Abstract

An evaluator of Ford Madox Ford's criticism of the movement must face some hard facts. The most significant is that Ford's responses to the movement vary. Those concerning his grandfather, Ford Madox Brown, were unswervingly supportive even when Ford was hesitant about the value of some of Brown's canvases. Those responses involving other individuals, such as Dante Gabriel Rossetti, as well as those assessing the larger achievement of the Pre-Raphaelites, however, were skeptical and grew acerbic as time passed.
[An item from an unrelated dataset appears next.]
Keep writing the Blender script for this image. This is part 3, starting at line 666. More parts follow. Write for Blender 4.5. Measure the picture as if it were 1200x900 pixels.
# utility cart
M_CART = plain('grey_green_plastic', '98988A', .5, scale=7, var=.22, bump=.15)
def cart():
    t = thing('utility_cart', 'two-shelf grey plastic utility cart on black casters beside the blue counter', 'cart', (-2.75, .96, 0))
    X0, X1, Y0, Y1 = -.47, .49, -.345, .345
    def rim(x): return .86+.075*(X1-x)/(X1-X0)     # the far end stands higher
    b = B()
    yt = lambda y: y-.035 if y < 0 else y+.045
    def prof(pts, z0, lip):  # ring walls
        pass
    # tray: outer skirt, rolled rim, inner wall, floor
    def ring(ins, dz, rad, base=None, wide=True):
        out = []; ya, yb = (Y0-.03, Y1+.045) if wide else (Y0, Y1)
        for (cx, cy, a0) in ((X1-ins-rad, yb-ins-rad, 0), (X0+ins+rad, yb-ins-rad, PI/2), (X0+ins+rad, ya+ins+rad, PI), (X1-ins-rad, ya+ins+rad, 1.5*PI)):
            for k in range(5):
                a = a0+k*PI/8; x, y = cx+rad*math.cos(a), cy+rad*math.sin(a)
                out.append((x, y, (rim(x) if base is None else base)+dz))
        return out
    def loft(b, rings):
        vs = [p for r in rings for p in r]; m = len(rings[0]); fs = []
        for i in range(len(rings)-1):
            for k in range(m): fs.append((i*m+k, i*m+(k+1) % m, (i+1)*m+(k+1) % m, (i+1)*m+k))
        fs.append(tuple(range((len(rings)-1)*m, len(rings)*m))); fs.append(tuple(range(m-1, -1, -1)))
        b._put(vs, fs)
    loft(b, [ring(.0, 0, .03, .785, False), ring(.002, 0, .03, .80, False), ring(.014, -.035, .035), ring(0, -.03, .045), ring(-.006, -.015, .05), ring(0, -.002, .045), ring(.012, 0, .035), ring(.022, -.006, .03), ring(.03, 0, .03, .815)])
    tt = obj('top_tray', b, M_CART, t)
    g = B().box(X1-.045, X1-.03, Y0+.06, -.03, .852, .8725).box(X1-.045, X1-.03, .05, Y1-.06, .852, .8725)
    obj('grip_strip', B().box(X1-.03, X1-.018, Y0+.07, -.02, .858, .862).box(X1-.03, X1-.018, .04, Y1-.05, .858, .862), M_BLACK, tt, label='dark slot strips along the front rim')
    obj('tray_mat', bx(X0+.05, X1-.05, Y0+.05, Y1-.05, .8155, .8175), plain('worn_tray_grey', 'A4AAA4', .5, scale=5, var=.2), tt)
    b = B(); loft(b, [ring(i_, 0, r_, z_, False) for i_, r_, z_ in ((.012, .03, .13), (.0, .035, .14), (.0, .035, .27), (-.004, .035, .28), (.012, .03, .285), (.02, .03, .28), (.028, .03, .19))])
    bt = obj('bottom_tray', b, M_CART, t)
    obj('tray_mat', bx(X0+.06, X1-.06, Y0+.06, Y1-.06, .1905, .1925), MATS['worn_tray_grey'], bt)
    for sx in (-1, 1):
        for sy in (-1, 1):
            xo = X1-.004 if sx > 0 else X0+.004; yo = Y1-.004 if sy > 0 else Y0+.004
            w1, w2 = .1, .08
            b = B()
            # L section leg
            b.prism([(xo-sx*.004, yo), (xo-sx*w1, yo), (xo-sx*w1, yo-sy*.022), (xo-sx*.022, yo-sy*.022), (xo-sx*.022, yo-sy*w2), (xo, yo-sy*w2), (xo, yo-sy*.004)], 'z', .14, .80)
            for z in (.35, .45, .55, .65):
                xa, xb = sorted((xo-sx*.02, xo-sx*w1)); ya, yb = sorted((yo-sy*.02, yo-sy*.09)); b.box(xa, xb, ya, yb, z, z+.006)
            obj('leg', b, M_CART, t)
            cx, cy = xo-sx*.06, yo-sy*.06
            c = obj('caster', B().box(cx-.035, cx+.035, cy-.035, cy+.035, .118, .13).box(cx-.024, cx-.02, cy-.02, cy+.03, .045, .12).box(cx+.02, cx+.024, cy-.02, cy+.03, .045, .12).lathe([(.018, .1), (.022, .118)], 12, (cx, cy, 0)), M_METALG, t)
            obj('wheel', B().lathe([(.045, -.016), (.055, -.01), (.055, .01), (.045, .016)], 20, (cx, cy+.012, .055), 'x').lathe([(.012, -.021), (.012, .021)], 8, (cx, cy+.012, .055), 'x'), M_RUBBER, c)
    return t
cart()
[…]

Ford's major texts treating the Pre-Raphaelites are his famous biography of his grandfather, published in 1896; his study of Rossetti of 1902; and his monograph The Brotherhood of 1907. These three books cannot be considered without reference to several essays and exhibition reviews Ford published, including his 1896 evaluation of William Michael Rossetti's edition of his brother's letters; his 1898 appraisal of the Millais and Rossetti exhibitions; his appraisal of the career of Edward Burne-Jones in 1898; his review of poetry in Harper's in 1910; and his devastating essay Pre-Raphaelite Epitaph of 1934. In addition, the essays in Ancient Lights (1911) concern diverse figures of the movement, including Christina Rossetti and Brown, as well as several assessments of the Pre-Raphaelites in general. The evaluation presented in these essays and books is complex.